Output the data that follows exactly, line for line.

Stored data:
○ ○ ○ ○ ○ ○ ○
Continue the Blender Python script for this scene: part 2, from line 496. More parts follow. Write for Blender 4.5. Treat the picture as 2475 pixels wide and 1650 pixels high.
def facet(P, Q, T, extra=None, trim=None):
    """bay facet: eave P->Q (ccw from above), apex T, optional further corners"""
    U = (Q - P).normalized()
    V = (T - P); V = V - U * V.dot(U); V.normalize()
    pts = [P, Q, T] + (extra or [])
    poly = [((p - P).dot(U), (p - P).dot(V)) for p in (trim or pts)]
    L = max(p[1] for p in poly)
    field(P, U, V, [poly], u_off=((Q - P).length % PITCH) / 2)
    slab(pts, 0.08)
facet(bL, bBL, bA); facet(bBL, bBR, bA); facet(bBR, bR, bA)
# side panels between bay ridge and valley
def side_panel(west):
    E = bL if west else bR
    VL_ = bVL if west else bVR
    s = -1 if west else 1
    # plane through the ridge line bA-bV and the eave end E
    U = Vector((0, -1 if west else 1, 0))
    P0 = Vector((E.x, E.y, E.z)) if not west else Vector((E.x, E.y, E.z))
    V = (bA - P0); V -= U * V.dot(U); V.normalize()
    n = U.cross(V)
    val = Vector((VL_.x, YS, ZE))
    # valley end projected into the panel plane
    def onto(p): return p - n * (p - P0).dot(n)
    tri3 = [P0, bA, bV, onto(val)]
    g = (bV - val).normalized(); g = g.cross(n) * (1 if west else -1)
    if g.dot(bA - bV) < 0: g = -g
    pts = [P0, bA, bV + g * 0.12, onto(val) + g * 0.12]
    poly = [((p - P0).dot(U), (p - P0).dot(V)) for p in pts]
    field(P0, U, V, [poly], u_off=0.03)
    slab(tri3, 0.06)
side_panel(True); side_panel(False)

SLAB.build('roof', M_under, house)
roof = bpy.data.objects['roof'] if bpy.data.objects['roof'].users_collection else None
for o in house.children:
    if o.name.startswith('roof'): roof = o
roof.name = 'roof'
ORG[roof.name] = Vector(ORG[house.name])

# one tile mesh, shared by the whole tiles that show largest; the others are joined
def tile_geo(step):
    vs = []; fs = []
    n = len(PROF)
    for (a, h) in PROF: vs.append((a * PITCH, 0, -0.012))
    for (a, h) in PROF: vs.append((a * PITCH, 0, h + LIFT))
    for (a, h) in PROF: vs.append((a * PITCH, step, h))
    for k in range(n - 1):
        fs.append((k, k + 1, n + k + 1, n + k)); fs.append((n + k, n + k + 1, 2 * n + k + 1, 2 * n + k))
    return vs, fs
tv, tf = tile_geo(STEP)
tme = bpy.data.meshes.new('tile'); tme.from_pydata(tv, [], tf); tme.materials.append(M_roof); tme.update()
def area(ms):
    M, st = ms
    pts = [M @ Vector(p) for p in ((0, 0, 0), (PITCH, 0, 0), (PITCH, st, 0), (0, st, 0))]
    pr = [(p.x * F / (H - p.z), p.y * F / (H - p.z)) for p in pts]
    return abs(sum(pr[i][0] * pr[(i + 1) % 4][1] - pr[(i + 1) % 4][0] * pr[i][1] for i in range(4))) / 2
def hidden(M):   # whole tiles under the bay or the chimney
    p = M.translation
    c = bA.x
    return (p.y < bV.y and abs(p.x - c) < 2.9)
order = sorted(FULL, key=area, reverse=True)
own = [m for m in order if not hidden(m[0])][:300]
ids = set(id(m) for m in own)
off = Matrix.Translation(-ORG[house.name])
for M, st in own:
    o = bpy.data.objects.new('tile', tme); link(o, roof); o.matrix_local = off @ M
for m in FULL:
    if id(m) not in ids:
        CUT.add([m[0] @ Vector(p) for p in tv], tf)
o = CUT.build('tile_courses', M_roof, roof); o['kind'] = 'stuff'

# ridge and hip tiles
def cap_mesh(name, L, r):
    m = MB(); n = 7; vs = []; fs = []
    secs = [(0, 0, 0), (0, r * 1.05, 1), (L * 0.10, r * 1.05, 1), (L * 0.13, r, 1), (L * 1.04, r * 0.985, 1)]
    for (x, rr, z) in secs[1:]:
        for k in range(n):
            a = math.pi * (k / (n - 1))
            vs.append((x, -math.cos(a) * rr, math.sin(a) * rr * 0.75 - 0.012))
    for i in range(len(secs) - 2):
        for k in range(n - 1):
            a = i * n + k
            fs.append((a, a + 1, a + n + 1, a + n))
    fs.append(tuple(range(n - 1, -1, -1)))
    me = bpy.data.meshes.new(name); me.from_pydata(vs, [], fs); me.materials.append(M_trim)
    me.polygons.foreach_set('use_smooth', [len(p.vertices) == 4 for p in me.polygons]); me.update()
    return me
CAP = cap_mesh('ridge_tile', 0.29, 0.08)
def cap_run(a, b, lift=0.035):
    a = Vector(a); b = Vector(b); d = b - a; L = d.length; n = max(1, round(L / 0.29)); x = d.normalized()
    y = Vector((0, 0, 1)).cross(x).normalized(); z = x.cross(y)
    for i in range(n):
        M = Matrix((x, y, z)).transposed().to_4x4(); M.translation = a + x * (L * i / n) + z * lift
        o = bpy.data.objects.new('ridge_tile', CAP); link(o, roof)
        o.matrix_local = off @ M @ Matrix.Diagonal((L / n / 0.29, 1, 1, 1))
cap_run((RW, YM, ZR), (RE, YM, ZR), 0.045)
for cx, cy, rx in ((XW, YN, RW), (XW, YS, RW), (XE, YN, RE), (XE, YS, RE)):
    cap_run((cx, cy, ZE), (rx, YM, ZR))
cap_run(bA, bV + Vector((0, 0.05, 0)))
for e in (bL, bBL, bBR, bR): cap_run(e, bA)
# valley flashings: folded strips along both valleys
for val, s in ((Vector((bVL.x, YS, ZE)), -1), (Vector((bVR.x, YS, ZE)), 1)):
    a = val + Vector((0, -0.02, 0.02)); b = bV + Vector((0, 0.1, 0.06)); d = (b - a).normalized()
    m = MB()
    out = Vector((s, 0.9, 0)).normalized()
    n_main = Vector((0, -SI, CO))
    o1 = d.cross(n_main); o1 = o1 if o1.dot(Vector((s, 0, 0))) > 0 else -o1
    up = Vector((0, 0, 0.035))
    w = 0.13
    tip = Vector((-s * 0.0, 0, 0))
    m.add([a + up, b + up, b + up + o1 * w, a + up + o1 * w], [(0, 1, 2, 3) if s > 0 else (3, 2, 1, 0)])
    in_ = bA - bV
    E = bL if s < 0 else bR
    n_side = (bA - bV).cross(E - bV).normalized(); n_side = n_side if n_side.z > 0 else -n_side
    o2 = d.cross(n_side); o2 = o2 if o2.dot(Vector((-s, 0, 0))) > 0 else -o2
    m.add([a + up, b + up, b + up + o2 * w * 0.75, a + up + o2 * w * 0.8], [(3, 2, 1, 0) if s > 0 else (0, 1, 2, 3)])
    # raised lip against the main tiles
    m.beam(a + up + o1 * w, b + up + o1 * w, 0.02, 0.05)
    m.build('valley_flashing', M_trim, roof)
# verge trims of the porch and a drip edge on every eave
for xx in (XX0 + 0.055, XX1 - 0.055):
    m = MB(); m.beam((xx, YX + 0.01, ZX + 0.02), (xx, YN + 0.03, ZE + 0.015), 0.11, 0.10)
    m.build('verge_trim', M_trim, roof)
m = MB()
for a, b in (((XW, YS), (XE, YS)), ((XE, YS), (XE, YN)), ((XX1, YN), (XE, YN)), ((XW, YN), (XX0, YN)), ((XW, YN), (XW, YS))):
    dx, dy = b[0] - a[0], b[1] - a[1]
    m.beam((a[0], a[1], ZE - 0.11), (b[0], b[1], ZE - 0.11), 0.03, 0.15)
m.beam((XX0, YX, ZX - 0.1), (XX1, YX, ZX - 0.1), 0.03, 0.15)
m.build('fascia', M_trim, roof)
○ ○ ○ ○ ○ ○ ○
Written response:
Continue the Blender Python script for this scene: part 2, from line 496. More parts follow. Write for Blender 4.5. Treat the picture as 2475 pixels wide and 1650 pixels high.
def facet(P, Q, T, extra=None, trim=None):
    """bay facet: eave P->Q (ccw from above), apex T, optional further corners"""
    U = (Q - P).normalized()
    V = (T - P); V = V - U * V.dot(U); V.normalize()
    pts = [P, Q, T] + (extra or [])
    poly = [((p - P).dot(U), (p - P).dot(V)) for p in (trim or pts)]
    L = max(p[1] for p in poly)
    field(P, U, V, [poly], u_off=((Q - P).length % PITCH) / 2)
    slab(pts, 0.08)
facet(bL, bBL, bA); facet(bBL, bBR, bA); facet(bBR, bR, bA)
# side panels between bay ridge and valley
def side_panel(west):
    E = bL if west else bR
    VL_ = bVL if west else bVR
    s = -1 if west else 1
    # plane through the ridge line bA-bV and the eave end E
    U = Vector((0, -1 if west else 1, 0))
    P0 = Vector((E.x, E.y, E.z)) if not west else Vector((E.x, E.y, E.z))
    V = (bA - P0); V -= U * V.dot(U); V.normalize()
    n = U.cross(V)
    val = Vector((VL_.x, YS, ZE))
    # valley end projected into the panel plane
    def onto(p): return p - n * (p - P0).dot(n)
    tri3 = [P0, bA, bV, onto(val)]
    g = (bV - val).normalized(); g = g.cross(n) * (1 if west else -1)
    if g.dot(bA - bV) < 0: g = -g
    pts = [P0, bA, bV + g * 0.12, onto(val) + g * 0.12]
    poly = [((p - P0).dot(U), (p - P0).dot(V)) for p in pts]
    field(P0, U, V, [poly], u_off=0.03)
    slab(tri3, 0.06)
side_panel(True); side_panel(False)

SLAB.build('roof', M_under, house)
roof = bpy.data.objects['roof'] if bpy.data.objects['roof'].users_collection else None
for o in house.children:
    if o.name.startswith('roof'): roof = o
roof.name = 'roof'
ORG[roof.name] = Vector(ORG[house.name])

# one tile mesh, shared by the whole tiles that show largest; the others are joined
def tile_geo(step):
    vs = []; fs = []
    n = len(PROF)
    for (a, h) in PROF: vs.append((a * PITCH, 0, -0.012))
    for (a, h) in PROF: vs.append((a * PITCH, 0, h + LIFT))
    for (a, h) in PROF: vs.append((a * PITCH, step, h))
    for k in range(n - 1):
        fs.append((k, k + 1, n + k + 1, n + k)); fs.append((n + k, n + k + 1, 2 * n + k + 1, 2 * n + k))
    return vs, fs
tv, tf = tile_geo(STEP)
tme = bpy.data.meshes.new('tile'); tme.from_pydata(tv, [], tf); tme.materials.append(M_roof); tme.update()
def area(ms):
    M, st = ms
    pts = [M @ Vector(p) for p in ((0, 0, 0), (PITCH, 0, 0), (PITCH, st, 0), (0, st, 0))]
    pr = [(p.x * F / (H - p.z), p.y * F / (H - p.z)) for p in pts]
    return abs(sum(pr[i][0] * pr[(i + 1) % 4][1] - pr[(i + 1) % 4][0] * pr[i][1] for i in range(4))) / 2
def hidden(M):   # whole tiles under the bay or the chimney
    p = M.translation
    c = bA.x
    return (p.y < bV.y and abs(p.x - c) < 2.9)
order = sorted(FULL, key=area, reverse=True)
own = [m for m in order if not hidden(m[0])][:300]
ids = set(id(m) for m in own)
off = Matrix.Translation(-ORG[house.name])
for M, st in own:
    o = bpy.data.objects.new('tile', tme); link(o, roof); o.matrix_local = off @ M
for m in FULL:
    if id(m) not in ids:
        CUT.add([m[0] @ Vector(p) for p in tv], tf)
o = CUT.build('tile_courses', M_roof, roof); o['kind'] = 'stuff'

# ridge and hip tiles
def cap_mesh(name, L, r):
    m = MB(); n = 7; vs = []; fs = []
    secs = [(0, 0, 0), (0, r * 1.05, 1), (L * 0.10, r * 1.05, 1), (L * 0.13, r, 1), (L * 1.04, r * 0.985, 1)]
    for (x, rr, z) in secs[1:]:
        for k in range(n):
            a = math.pi * (k / (n - 1))
            vs.append((x, -math.cos(a) * rr, math.sin(a) * rr * 0.75 - 0.012))
    for i in range(len(secs) - 2):
        for k in range(n - 1):
            a = i * n + k
            fs.append((a, a + 1, a + n + 1, a + n))
    fs.append(tuple(range(n - 1, -1, -1)))
    me = bpy.data.meshes.new(name); me.from_pydata(vs, [], fs); me.materials.append(M_trim)
    me.polygons.foreach_set('use_smooth', [len(p.vertices) == 4 for p in me.polygons]); me.update()
    return me
CAP = cap_mesh('ridge_tile', 0.29, 0.08)
def cap_run(a, b, lift=0.035):
    a = Vector(a); b = Vector(b); d = b - a; L = d.length; n = max(1, round(L / 0.29)); x = d.normalized()
    y = Vector((0, 0, 1)).cross(x).normalized(); z = x.cross(y)
    for i in range(n):
        M = Matrix((x, y, z)).transposed().to_4x4(); M.translation = a + x * (L * i / n) + z * lift
        o = bpy.data.objects.new('ridge_tile', CAP); link(o, roof)
        o.matrix_local = off @ M @ Matrix.Diagonal((L / n / 0.29, 1, 1, 1))
cap_run((RW, YM, ZR), (RE, YM, ZR), 0.045)
for cx, cy, rx in ((XW, YN, RW), (XW, YS, RW), (XE, YN, RE), (XE, YS, RE)):
    cap_run((cx, cy, ZE), (rx, YM, ZR))
cap_run(bA, bV + Vector((0, 0.05, 0)))
for e in (bL, bBL, bBR, bR): cap_run(e, bA)
# valley flashings: folded strips along both valleys
for val, s in ((Vector((bVL.x, YS, ZE)), -1), (Vector((bVR.x, YS, ZE)), 1)):
    a = val + Vector((0, -0.02, 0.02)); b = bV + Vector((0, 0.1, 0.06)); d = (b - a).normalized()
    m = MB()
    out = Vector((s, 0.9, 0)).normalized()
    n_main = Vector((0, -SI, CO))
    o1 = d.cross(n_main); o1 = o1 if o1.dot(Vector((s, 0, 0))) > 0 else -o1
    up = Vector((0, 0, 0.035))
    w = 0.13
    tip = Vector((-s * 0.0, 0, 0))
    m.add([a + up, b + up, b + up + o1 * w, a + up + o1 * w], [(0, 1, 2, 3) if s > 0 else (3, 2, 1, 0)])
    in_ = bA - bV
    E = bL if s < 0 else bR
    n_side = (bA - bV).cross(E - bV).normalized(); n_side = n_side if n_side.z > 0 else -n_side
    o2 = d.cross(n_side); o2 = o2 if o2.dot(Vector((-s, 0, 0))) > 0 else -o2
    m.add([a + up, b + up, b + up + o2 * w * 0.75, a + up + o2 * w * 0.8], [(3, 2, 1, 0) if s > 0 else (0, 1, 2, 3)])
    # raised lip against the main tiles
    m.beam(a + up + o1 * w, b + up + o1 * w, 0.02, 0.05)
    m.build('valley_flashing', M_trim, roof)
# verge trims of the porch and a drip edge on every eave
for xx in (XX0 + 0.055, XX1 - 0.055):
    m = MB(); m.beam((xx, YX + 0.01, ZX + 0.02), (xx, YN + 0.03, ZE + 0.015), 0.11, 0.10)
    m.build('verge_trim', M_trim, roof)
m = MB()
for a, b in (((XW, YS), (XE, YS)), ((XE, YS), (XE, YN)), ((XX1, YN), (XE, YN)), ((XW, YN), (XX0, YN)), ((XW, YN), (XW, YS))):
    dx, dy = b[0] - a[0], b[1] - a[1]
    m.beam((a[0], a[1], ZE - 0.11), (b[0], b[1], ZE - 0.11), 0.03, 0.15)
m.beam((XX0, YX, ZX - 0.1), (XX1, YX, ZX - 0.1), 0.03, 0.15)
m.build('fascia', M_trim, roof)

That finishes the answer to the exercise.